Sunday, 13 February 2011

Take VAT - or, where tax justice goes horribly wrong

A new "UK Uncut-esque" action group, calling itself Take VAT, has recently emerged. Where UK Uncut directs its action at tax dodgers, Take VAT has issue with the recent increase in VAT to 20%. However, almost immediately, it has taken entirely the wrong approach.

On Saturday, protesters from the group invaded Heathrow Airport, where they "ran around Terminal 3 ... ‘confiscating items’ such as luggage trolleys and toilet roll." In the first instance, this action was quite simply ridiculous, and the only impression it would have given to onlookers is that of a small bunch of students causing havoc. But it also shows that they have no idea how VAT works.

Take this quote from a spokesperson;
It is simply unfair that aviation pays no VAT. Why should one of the dirtiest and noisiest industries in the world get away scot-free when ordinary people are charged VAT on basic necessities like toilet rolls?
In the Guardian on Thursday, they further claimed that "the biggest companies are getting away with paying nothing" in VAT, and that "that avoidance is costing the public millions." This is simply wrong. It's true that there is more than a measure of unfairness about the tax, but that cannot be addressed by asking that more companies have to pay it.

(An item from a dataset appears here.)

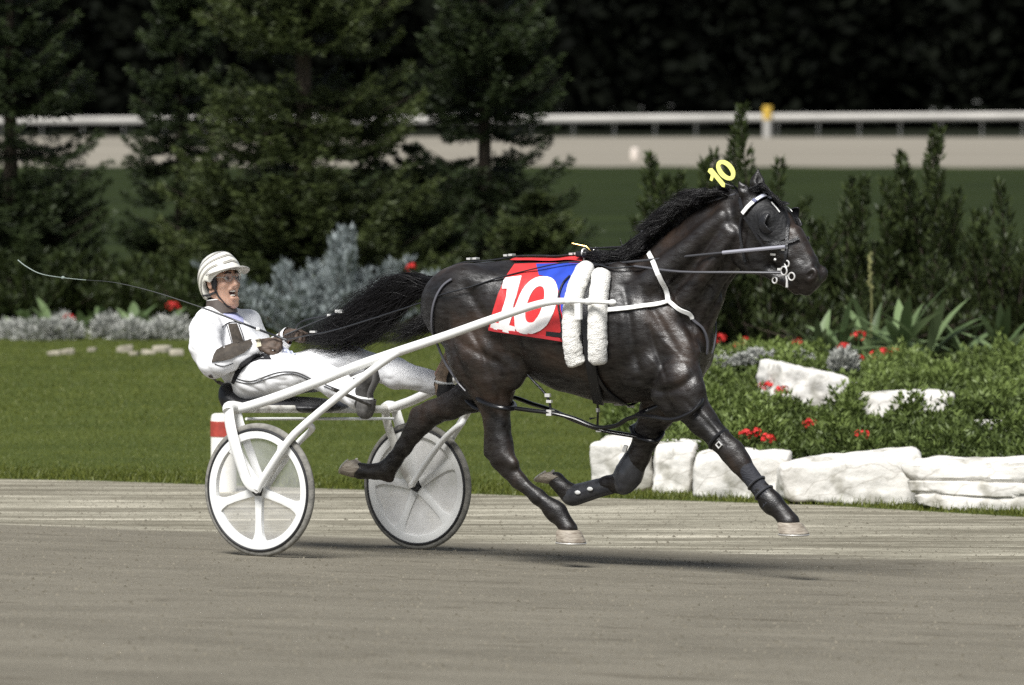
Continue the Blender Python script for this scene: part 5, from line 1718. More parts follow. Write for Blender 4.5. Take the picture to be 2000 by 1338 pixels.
bd = sleeve([(1453, 912, -.165), (1466, 930, -.165), (1485, 955, -.165), (1498, 970, -.165), (1507, 982, -.165)], [.049, .047, .046, .052, .058], bandage, 'leg_bandage', 'black wrap on the shin of the outstretched foreleg', 'bandage')
mb = MB()
for f, r_x in ((.45, .049), (.72, .052)):
    p = L(1453 + 54 * f, 912 + 70 * f, -.165); d = L(1507, 982, -.165) - L(1453, 912, -.165); d /= np.linalg.norm(d)
    mb.torus(p, r_x, .006, d, 20, 6)
mb.pieces('wrap_band', boot_m, bd)
ks = frame_empty('knee_strap', 'thin black strap with a silver buckle above the knee of the outstretched foreleg', 'strap', L(1405, 858, -.165))
d = L(1432, 884, -.165) - L(1372, 822, -.165); d /= np.linalg.norm(d)
m = MB(); m.torus(L(1404, 858, -.165), .061, .009, d, 24, 6); m.build('band', leather, ks)
m = MB(); pb = L(1404, 869, -.222); m.torus(pb, .017, .005, (0, 1, 0), 4, 6); m.build('buckle', silver_m, ks)

# ---- head pole and reins
hp = frame_empty('head_pole', 'thin dark pole with a grey end running along the neck up to the bridle', 'pole', L(1300, 505, -.13))
a_, b_ = L(1158, 519, -.09), L(1534, 482, -.10)
mid = a_ + (b_ - a_) * .70
lift = np.array([0, -.05, 0])
mb = MB(); mb.tube([a_, a_ + (b_ - a_) * .35 + lift, mid + lift * .8], .0065, 8); mb.build('shaft', mat('pole_dark', (.05, .05, .055), .35), hp)
mb = MB(); mb.tube([mid + lift * .8, mid + (b_ - mid) * .5 + lift * .5, b_], .0098, 8); mb.build('sleeve', mat('pole_grey', (.30, .30, .34), .4), hp)
hit = lambda a, b, o: HS.hit(a, b, o)[0]
near_r = [L(556, 664, -.10), L(600, 655, -.105), L(660, 643, -.11), L(800, 599, -.14), hit(868, 576, .015), hit(920, 560, .015), hit(980, 545, .015), hit(1050, 533, .03), hit(1104, 524, .035), hit(1152, 521, .03) , hit(1200, 527, .02), hit(1240, 530, .03), L(1330, 531, -.19), L(1440, 532, -.15), L(1524, 533, -.092)]
rein_m = mat('rein_leather', (0.020, 0.022, 0.026), .4, spec=.6)
mb = MB(); mb.tube(catmull(np.array(near_r[:12]), 4), .0062, 6, flat=.6)
rn = mb.top('rein', rein_m, 'black driving rein on the near side, running over the saddle cloth to the bit', 'rein', near_r[3])
mb = MB(); mb.tube(catmull(np.array(near_r[11:]), 4), .0115, 8, flat=.6); mb.build('rein_grip', mat('rein_grey', (.07, .07, .08), .45), rn)
mb = MB(); mb.box(L(612, 648, -.108), (.035, .02, .01)); mb.build('buckle', silver_m, rn)
fr = [L(574, 652, .06), L(582, 634, .08), L(600, 624, .08), L(640, 617, .08), L(668, 609, .08), L(760, 588, .09), L(830, 562, .12)] + [p * np.array([1, -1, 1]) for p in near_r[5:]]
mb = MB(); mb.tube(catmull(np.array(fr), 4), .0062, 6, flat=.6)
rf = mb.top('rein', rein_m, 'black driving rein on the far side, held up by the raised far hand', 'rein', fr[3])
mb = MB(); mb.tube([L(556, 655, 0), L(600, 636, .05), L(664, 610, .08)], .005, 6); mb.build('hand_loop', rein_m, rf)
mb = MB(); mb.box(L(664, 608, .07), (.045, .03, .016)); mb.box(L(644, 616, .078), (.02, .02, .014)); mb.pieces('buckle', white_strap, rf)
# ================================================================== SULKY
white_paint = mat('white_enamel', (0.84, 0.84, 0.82), .28, var=.04, scale=6, spec=.5)
worn_white = mat('worn_white_paint', (0.66, 0.65, 0.60), .45, scale=14, color2=(0.38, 0.36, 0.32), detail=6, fac=(.38, .52))
tyre_m = mat('dusty_tyre', (0.25, 0.24, 0.215), .8, scale=30, color2=(0.15, 0.145, 0.13), bump=.3, bscale=80)
black_rub = mat('black_rubber', (0.02, 0.02, 0.022), .5)
seat_m = mat('black_vinyl', (0.016, 0.016, 0.018), .45, bump=.3, bscale=30)

def disc_material(name, opacity, tint):
    m = bpy.data.materials.new(name); m.use_nodes = True
    nt = m.node_tree; nd = nt.nodes; lk = nt.links
    p = nd['Principled BSDF']; p.inputs['Base Color'].default_value = (*tint, 1); p.inputs['Roughness'].default_value = .35
    tr = nd.new('ShaderNodeBsdfTransparent'); mx = nd.new('ShaderNodeMixShader')
    tc = nd.new('ShaderNodeTexCoord'); nz = nd.new('ShaderNodeTexNoise'); nz.inputs['Scale'].default_value = 9; nz.inputs['Detail'].default_value = 7
    lk.new(tc.outputs['Object'], nz.inputs['Vector'])
    mr = nd.new('ShaderNodeMapRange'); mr.inputs['From Min'].default_value = .35; mr.inputs['From Max'].default_value = .7
    mr.inputs['To Min'].default_value = opacity * .75; mr.inputs['To Max'].default_value = min(1, opacity * 1.35)
    lk.new(nz.outputs[0], mr.inputs['Value']); lk.new(mr.outputs[0], mx.inputs[0])
    lk.new(tr.outputs[0], mx.inputs[1]); lk.new(p.outputs[0], mx.inputs[2])
    lk.new(mx.outputs[0], nd['Material Output'].inputs['Surface'])
    return m

sulky = frame_empty('sulky', 'white two wheeled racing sulky with disc wheels, hitched behind the black horse', 'sulky', (0, 0, 0))
RW = .350
def wheel(cy, cz, rot, discm, dlabel):
    c = np.array([0.0, cy, cz]); ax = (0, 1, 0)
    mb = MB()
    # rim: white dished ring with five spokes
    prof = [(RW - .022, -.014), (RW - .040, -.020), (RW - .078, -.016), (RW - .082, 0), (RW - .078, .016), (RW - .040, .020), (RW - .022, .014), (RW - .026, 0)]
    mb.lathe(prof, c, ax, 72, closed=True)
    for k in range(5):
        w = rot + k * 2 * math.pi / 5
        d = np.array([math.cos(w), 0, math.sin(w)]); s = np.array([-d[2], 0, d[0]])
        # spoke: waisted plate flaring into the rim
        st = [(.030, .026), (.07, .021), (.16, .018), (.22, .021), (.255, .032), (RW - .062, .060)]
        V = []
        for q, w2 in st:
            for yy in (-.012, .012):
                V += [c + d * q - s * w2 + np.array([0, yy, 0]), c + d * q + np.array([0, yy * 1.35, 0]), c + d * q + s * w2 + np.array([0, yy, 0])]
        Fc = []
        for i in range(len(st) - 1):
            a = i * 6; b = a + 6
            for (u, v_) in ((0, 1), (1, 2), (2, 5), (5, 4), (4, 3), (3, 0)): Fc.append([a + u, a + v_, b + v_, b + u])
        mb.add(V, Fc)
    w_ = mb.build('wheel', white_paint, sulky)
    m = MB(); tp = [(RW - .021 + .021 * math.cos(t) , .017 * math.sin(t)) for t in np.linspace(-2.4, 2.4, 14)]
    m.lathe(tp, c, ax, 96, closed=True); m.build('tyre', tyre_m, w_)
    m = MB(); m.torus(c + np.array([0, -.017, 0]), RW - .0335, .0075, ax, 96, 8); m.torus(c + np.array([0, .017, 0]), RW - .0335, .0075, ax, 96, 8); m.pieces('rim_edge', black_rub, w_)
    m = MB(); m.lathe([(.02, -.004), (RW - .080, -.004), (RW - .080, .004), (.02, .004)], c, ax, 64, closed=True)
    d_ = m.build('disc', discm, w_); d_['label'] = dlabel
    m = MB(); m.lathe([(0, -.045), (.020, -.044), (.026, -.03), (.030, 0), (.026, .03), (.020, .044), (0, .045)], c, ax, 24); m.build('hub', black_rub, w_)
    return w_
cz1 = NW[2]; fwp = L(815, 949, WIDTH / 2); cz2 = fwp[2]
yn, yf = -WIDTH / 2, WIDTH / 2
wheel(yn, cz1, math.radians(-90), disc_material('clear_plastic', .13, (.8, .8, .8)), 'clear scratched plastic wheel disc')
wheel(yf, cz2, math.radians(-114), disc_material('lit_plastic', .80, (.86, .85, .83)), 'clear plastic wheel disc whitened as if catching the light')  # clear plastic too; light caught at an angle is painted as whitening

def mirrored(P):
    """same part on the far side; the far wheel stands lower on the banked track."""
    P = np.array(P, float).copy(); P[:, 1] *= -1
    drop = (cz2 - cz1)
    P[:, 2] += drop * np.clip(1 - np.clip(P[:, 0], 0, 1.2) / 1.2, 0, 1)
    return P
sh_px = [(452, 800, -.70), (480, 795, -.685), (540, 776, -.66), (620, 746, -.625), (700, 714, -.59), (780, 686, -.535), (870, 656, -.475), (960, 624, -.43), (1020, 604, -.405), (1062, 592, -.395), (1100, 588, -.390), (1150, 589, -.385), (1196, 591, -.38)]
P = np.array([L(*p) for p in sh_px])
rad = [.022, .026, .0265, .0265, .026, .025, .023, .022, .021, .020, .017, .012, .010]
Pc = catmull(P, 5); rc = np.interp(np.linspace(0, 1, len(Pc)), np.linspace(0, 1, len(rad)), rad)
for k, q in enumerate((Pc, mirrored(Pc))):
    m = MB(); m.tube(q, rc, 14); m.build('shaft', white_paint, sulky)
    # hitch fittings at the tip
    m = MB()
    for i, r_h in ((-1, .017), (-6, .019), (-10, .021)):
        m.ball(q[i], r_h, 10, 8, (1.4, 1, 1))
    m.box(q[-8] + np.array([0, .0, -.05]), (.035, .02, .085)); m.pieces('hitch_clip', white_strap, sulky)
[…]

Value added tax is paid by consumers, not retaillers. Occasionally, shops will offer customers a "VAT holiday," where they absorb the cost of budget increases themselves. But this is a short term gimmick, and ultimately all such increases are absorbed into the price paid by shoppers.

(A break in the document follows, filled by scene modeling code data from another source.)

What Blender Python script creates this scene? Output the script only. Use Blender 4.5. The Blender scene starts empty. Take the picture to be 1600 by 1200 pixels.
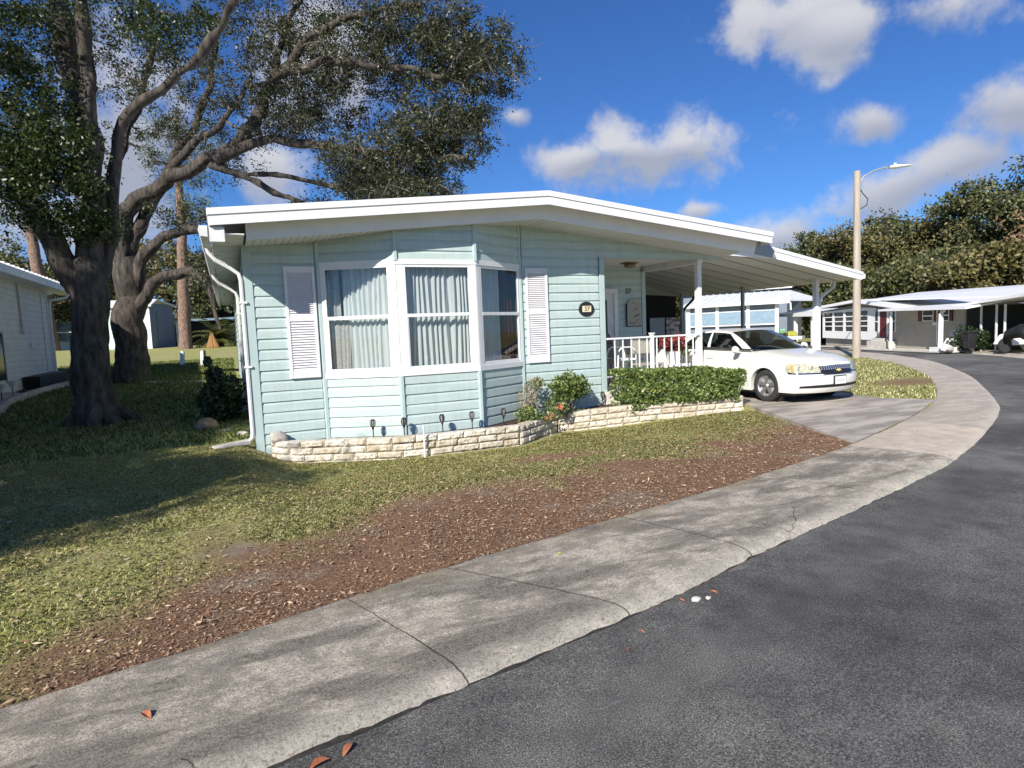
import bpy, bmesh, math, random
import numpy as np
from mathutils import Vector, Matrix, noise
random.seed(7); rng = np.random.default_rng(11)
D = bpy.data; SC = bpy.context.scene; COL = SC.collection
R = math.radians

# ------------------------------------------------------------------ camera
YAW, PITCH, ROLL = .433, .086, -.041
_f = Vector((math.sin(YAW)*math.cos(PITCH), math.cos(YAW)*math.cos(PITCH), -math.sin(PITCH)))
_r = Vector((math.cos(YAW), -math.sin(YAW), 0)); _u = _r.cross(_f)
c_, s_ = math.cos(ROLL), math.sin(ROLL)
_r2 = c_*_r + s_*_u; _u2 = c_*_u - s_*_r
cam_d = D.cameras.new('camera'); cam = D.objects.new('camera', cam_d); COL.objects.link(cam)
M = Matrix.Identity(4)
for i in range(3):
    M[i][0] = _r2[i]; M[i][1] = _u2[i]; M[i][2] = -_f[i]
M[0][3], M[1][3], M[2][3] = -.315, -10.387, 1.6
cam.matrix_world = M
cam_d.sensor_width = 36; cam_d.lens = 949.66/1600*36; cam_d.clip_end = 4000; cam_d.clip_start = .05
SC.camera = cam

# ------------------------------------------------------------------ sun, sky, exposure
SUN_AZ, SUN_EL = 229.5, 32.0          # compass-like: direction towards the sun measured from +Y clockwise
sd = Vector((math.sin(R(SUN_AZ))*math.cos(R(SUN_EL)), math.cos(R(SUN_AZ))*math.cos(R(SUN_EL)), math.sin(R(SUN_EL))))
sun_d = D.lights.new('sun', 'SUN'); sun_d.energy = 5; sun_d.angle = R(.53); sun_d.color = (1, .945, .86)
sun = D.objects.new('sun', sun_d); COL.objects.link(sun)
sun.rotation_euler = sd.to_track_quat('Z', 'Y').to_euler()
SC.view_settings.view_transform = 'Standard'; SC.view_settings.look = 'None'
SC.view_settings.exposure = .40; SC.view_settings.gamma = 1

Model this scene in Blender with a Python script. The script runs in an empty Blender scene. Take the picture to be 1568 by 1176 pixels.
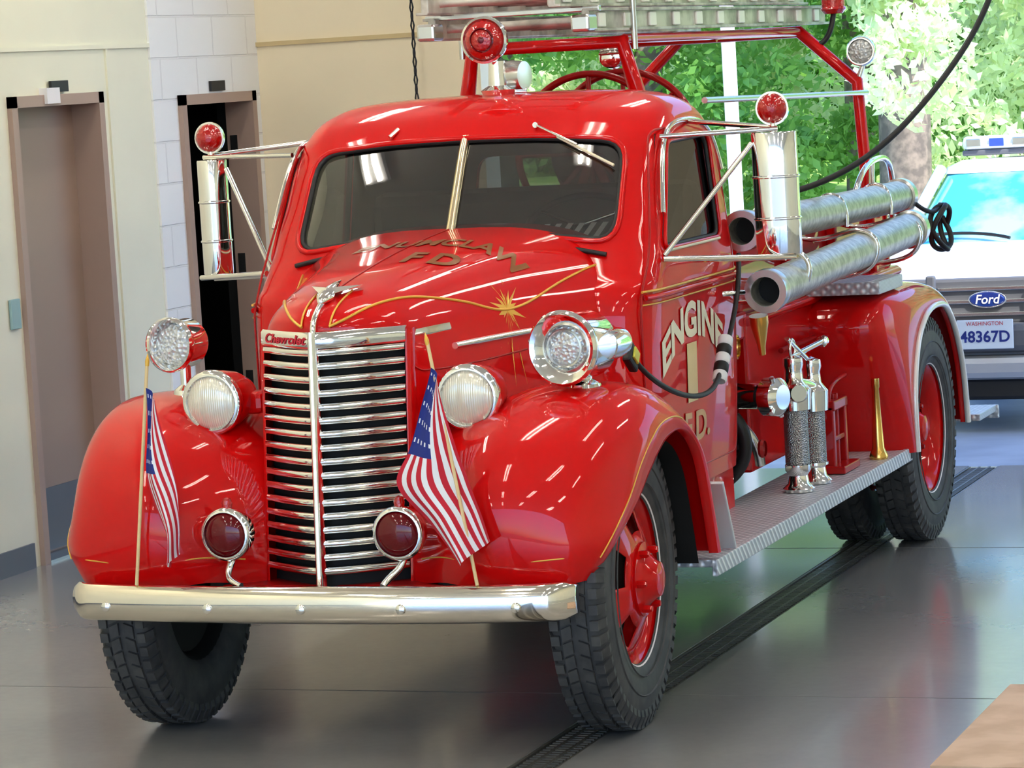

So, if we demand that the aviation industry pays the tax, we are actually demanding that the ordinary people who use its services do. If we complain about HMV and Tesco exploiting a legal loophole to sell CDs and DVDs cheaper, we are complaining about working class people having those goods at a lower price. And all the while the fundamental issue - that VAT has risen to 20% as part of a broader rise in the cost of living which makes it harder for all of us to get by - goes unchallenged.

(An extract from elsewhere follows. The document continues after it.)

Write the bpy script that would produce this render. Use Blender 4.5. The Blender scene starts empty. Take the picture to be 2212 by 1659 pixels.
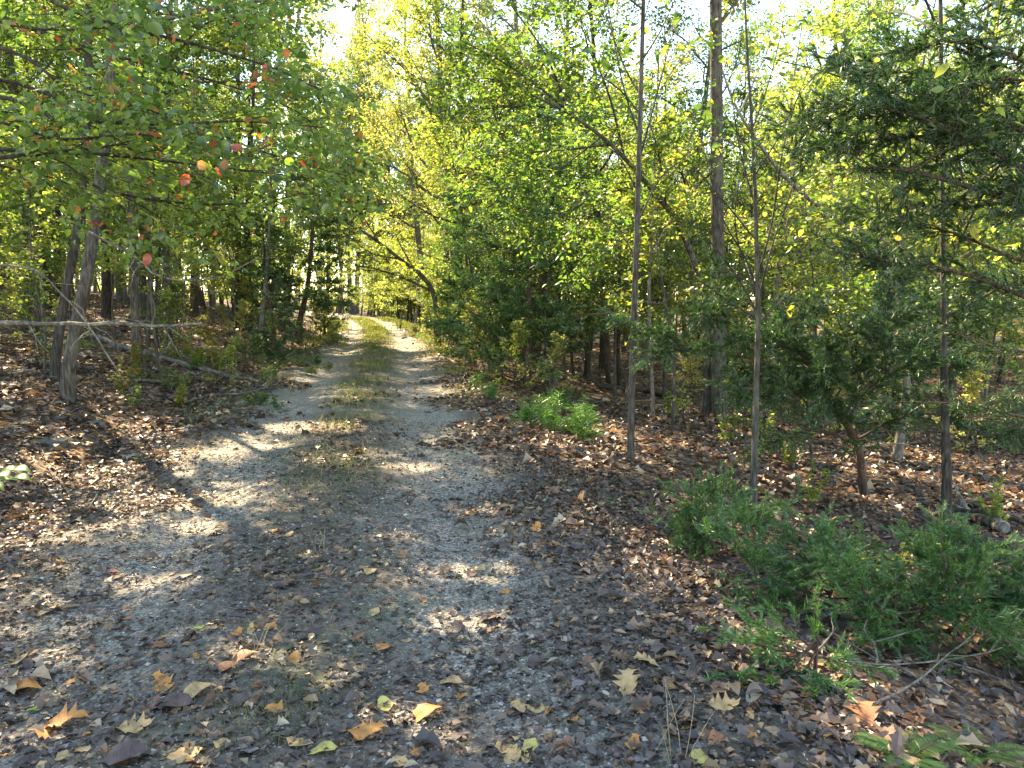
import bpy, math, random
import numpy as np
from mathutils import Vector, Matrix

random.seed(11)
RNG = np.random.default_rng(11)
SC = bpy.context.scene
COL = SC.collection
R = math.radians

# ------------------------------------------------------------------ camera
PITCH = R(6.8)
EYE = Vector((0.0, 0.0, 1.6))
cam_d = bpy.data.cameras.new('camera')
cam = bpy.data.objects.new('camera', cam_d)
COL.objects.link(cam)
cam_d.sensor_width = 36.0
cam_d.lens = 25.7
cam_d.clip_start = 0.05
cam_d.clip_end = 2000
cam.location = EYE
cam.rotation_euler = (R(90) - PITCH, 0, 0)
SC.camera = cam

# ------------------------------------------------------------------ light
SUN_EL, SUN_AZ = 42.0, -34.0          # azimuth measured clockwise from the viewing direction (+Y)
world = bpy.data.worlds.new('World')
SC.world = world
world.use_nodes = True
wn = world.node_tree
sky = wn.nodes.new('ShaderNodeTexSky')
sky.sky_type = 'NISHITA'
sky.sun_disc = False
sky.sun_elevation = R(SUN_EL)
sky.sun_rotation = R(SUN_AZ)
sky.air_density = 1.0
sky.dust_density = 0.0
sky.altitude = 200
sky.ozone_density = 3.0
bg = wn.nodes['Background']
bg.inputs['Strength'].default_value = 0.15
wn.links.new(sky.outputs[0], bg.inputs['Color'])
sun_d = bpy.data.lights.new('sun', 'SUN')
sun_d.energy = 4.6
sun_d.angle = R(0.53)
sun_d.color = (1.0, 0.93, 0.80)
sun = bpy.data.objects.new('sun', sun_d)
COL.objects.link(sun)
SUN_DIR = Vector((math.sin(R(SUN_AZ)) * math.cos(R(SUN_EL)), math.cos(R(SUN_AZ)) * math.cos(R(SUN_EL)), math.sin(R(SUN_EL))))
sun.rotation_euler = SUN_DIR.to_track_quat('Z', 'Y').to_euler()
sun.location = SUN_DIR * 60
SC.view_settings.view_transform = 'Standard'
SC.view_settings.look = 'None'
SC.view_settings.exposure = 2.65
SC.view_settings.use_white_balance = True
SC.view_settings.white_balance_temperature = 9000
SC.view_settings.gamma = 1.0
SC.view_settings.use_curve_mapping = False
SC.cycles.max_bounces = 7
SC.cycles.diffuse_bounces = 4
SC.cycles.glossy_bounces = 2
SC.cycles.transmission_bounces = 4
SC.cycles.transparent_max_bounces = 4
SC.cycles.caustics_reflective = False
SC.cycles.caustics_refractive = False

# ------------------------------------------------------------------ terrain functions
def lane_x(y):
    y = np.asarray(y, float)
    return -0.58 - 0.16 * y - 0.0018 * np.clip(y - 20, 0, 60) ** 2 - 0.011 * np.clip(y - 47, 0, 60) ** 2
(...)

Even PCS, whose Tax Justice campaign inspired UK Uncut and the message that "there is an alternative" to public sector cuts, states that Tax Justice "mean[s] higher income tax rates for the richest and cutting regressive taxes like VAT and council tax."

PCS argue that closing the £120bn "tax gap," between the taxes due and those collected, would save far more money than the present austerity measures. They argue for investment in jobs over cuts, and for scrapping real waste such as the Trident nuclear missile programme and the war in Afghanistan, which together cost around £4.1bn every year.

On the other hand, all that Take VAT are arguing for - perhaps inadvertently - is the cost of the VAT increase (which goes hand-in-hand with public service cuts) to be borne by ordinary people. Not only is this an argument the public won't sympathise with, it is one that shouldn't be made.